Identify you career anchors

Edgar Schein says that career planning is a continuing process of discovery – one in which a person slowly develops a clearer occupational self concept in terms of what his or her talents, abilities, motives, needs attitudes and values are. Schein also says that as you learn more about yourself, it becomes apparent that you have a dominant career anchor, a concern or value that you will not give up if a (career) choice has to be made.

Career anchors as their name implies, are the pivots around which a person’s career swings; a person becomes conscious of them as a result of learning, through experience about his or her talents and abilities motives and needs and attitudes and values. Based on his research at the Massachusetts Institute of technology, Schein believes that career anchors are difficult to predict because they re evolutionary and a product of a processes of discovery. Some people may never find out what their career anchors are until they have to make a major choice – such as whether to take the promotion to the headquarters staff or strike out on their own by starting a business. It is at this point that the entire person’s past work experiences interests aptitudes and orientation converge into a meaningful pattern that helps show what (career anchor) is the most important factor in driving the person’s career choices.

Based on his study of MIT graduates, Schein identified five career anchors.

Technical / Functional Competence: People who had a strong technical/ functional career anchor tended to avoid decisions that would drive them toward general management. Instead, they made decision that would enable them to remain ad grow in their chosen technical or functional fields.

Managerial Competence

Other people show a strong motivation to become managers and their careers experience enabled them to believe they had the skills and values required. A management position of high responsibility is their ultimate goal. When pressed to explain why they believed they had the skills necessary to gain such position, many in Schein’s research sample answered that they were qualified for these jobs because of what they saw as their competencies in a combination of there areas: (1) analytical competence (ability to identify, analyze and solve problems under conditions of incomplete information and uncertainty); (2) interpersonal competence (ability to influence supervise lead manipulate and control people at all levels), (3) emotional competence (the capacity to be stimulated by emotional and interpersonal crises rather than exhausted or debilitated by them, and the capacity to bear high levels of responsibility without becoming paralyzed).

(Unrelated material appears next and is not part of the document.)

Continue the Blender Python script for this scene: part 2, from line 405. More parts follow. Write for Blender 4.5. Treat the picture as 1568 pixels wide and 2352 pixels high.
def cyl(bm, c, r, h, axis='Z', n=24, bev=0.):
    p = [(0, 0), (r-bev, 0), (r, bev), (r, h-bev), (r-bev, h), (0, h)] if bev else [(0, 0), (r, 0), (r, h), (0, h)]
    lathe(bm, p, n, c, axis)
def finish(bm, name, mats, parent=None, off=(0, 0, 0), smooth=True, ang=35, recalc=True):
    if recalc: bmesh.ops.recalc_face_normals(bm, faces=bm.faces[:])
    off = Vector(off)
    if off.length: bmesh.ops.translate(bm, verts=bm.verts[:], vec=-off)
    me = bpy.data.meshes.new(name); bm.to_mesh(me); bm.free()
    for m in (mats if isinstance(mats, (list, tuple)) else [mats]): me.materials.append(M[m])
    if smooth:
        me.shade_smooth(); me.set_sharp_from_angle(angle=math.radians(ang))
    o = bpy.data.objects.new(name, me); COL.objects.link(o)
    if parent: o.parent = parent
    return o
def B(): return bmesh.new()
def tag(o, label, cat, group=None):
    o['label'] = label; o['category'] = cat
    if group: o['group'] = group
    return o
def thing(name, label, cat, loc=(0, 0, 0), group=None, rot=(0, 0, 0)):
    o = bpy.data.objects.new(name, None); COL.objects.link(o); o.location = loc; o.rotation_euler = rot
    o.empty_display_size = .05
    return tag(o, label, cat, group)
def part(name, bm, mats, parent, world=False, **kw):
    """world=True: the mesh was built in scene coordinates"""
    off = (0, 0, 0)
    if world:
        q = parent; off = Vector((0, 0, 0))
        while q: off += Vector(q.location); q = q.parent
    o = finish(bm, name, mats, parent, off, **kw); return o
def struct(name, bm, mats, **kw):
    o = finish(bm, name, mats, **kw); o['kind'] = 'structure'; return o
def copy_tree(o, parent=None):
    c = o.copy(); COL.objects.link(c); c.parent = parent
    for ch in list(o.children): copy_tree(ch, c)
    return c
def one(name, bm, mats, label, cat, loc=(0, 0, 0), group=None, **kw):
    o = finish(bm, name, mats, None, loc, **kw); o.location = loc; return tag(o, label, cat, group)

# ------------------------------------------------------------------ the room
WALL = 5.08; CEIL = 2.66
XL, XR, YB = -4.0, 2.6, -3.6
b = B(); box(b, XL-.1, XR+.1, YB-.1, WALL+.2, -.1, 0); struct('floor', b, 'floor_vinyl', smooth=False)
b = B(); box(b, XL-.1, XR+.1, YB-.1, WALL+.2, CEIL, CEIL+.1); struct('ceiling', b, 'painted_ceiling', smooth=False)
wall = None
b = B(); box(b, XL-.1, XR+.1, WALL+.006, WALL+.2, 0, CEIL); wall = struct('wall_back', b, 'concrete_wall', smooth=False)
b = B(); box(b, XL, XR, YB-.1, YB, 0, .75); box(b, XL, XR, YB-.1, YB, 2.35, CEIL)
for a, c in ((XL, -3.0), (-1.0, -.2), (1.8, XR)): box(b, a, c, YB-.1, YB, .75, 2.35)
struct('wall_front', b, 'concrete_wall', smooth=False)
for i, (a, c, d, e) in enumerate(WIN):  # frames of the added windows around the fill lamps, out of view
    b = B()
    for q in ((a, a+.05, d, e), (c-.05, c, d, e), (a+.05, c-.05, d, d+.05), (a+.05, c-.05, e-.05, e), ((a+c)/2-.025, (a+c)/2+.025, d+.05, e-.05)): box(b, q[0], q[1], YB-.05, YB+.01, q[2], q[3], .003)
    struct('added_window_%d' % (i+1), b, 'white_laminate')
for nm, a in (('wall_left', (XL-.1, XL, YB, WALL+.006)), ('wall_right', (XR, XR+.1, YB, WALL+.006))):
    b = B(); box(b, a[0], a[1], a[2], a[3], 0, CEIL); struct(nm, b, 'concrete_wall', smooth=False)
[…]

Some of the graduates had gone on to become successful entrepreneurs. To Schein these people seemed to have a need to build or create something that was entirely their own product – a product or process that bears their name a company of their own, or a personal fortune that reflects their accomplishments. For example one graduate had become a successful purchaser restorer and renter of townhouses in a large city; another had built a successful consulting firm.

Autonomy and Independence

Some seemed driven by the need to be on their own, free of the dependence that can arise when a person elects to work in a large organization where promotions, transfers, and salary decisions make them subordinate to others. Many of these graduates also had a strong technical / functional. Instead of pursuing this orientation in an organization they had decided to become consultants working either alone or as part of a relatively small firm. Others had become professors of business, freelance writers and proprietors of a small retail business.


A few of the graduates were mostly concerned with long run career stability and job security. They seemed willing to do what has required maintaining job security a decent income, and a stable future in the form of a good retirement program and benefits. For those interested in geographic security maintaining a stable, secure career in familiar surroundings was generally more important than pursuing superior career choices, if choosing the latter meant injecting instability or insecurity into their lives by forcing them to pull up roots and move to another city. For others security meant organizational security. They might today opt for governments where tenure still tends to be a way of life. They were much more wiling to let employers decide what their careers should be.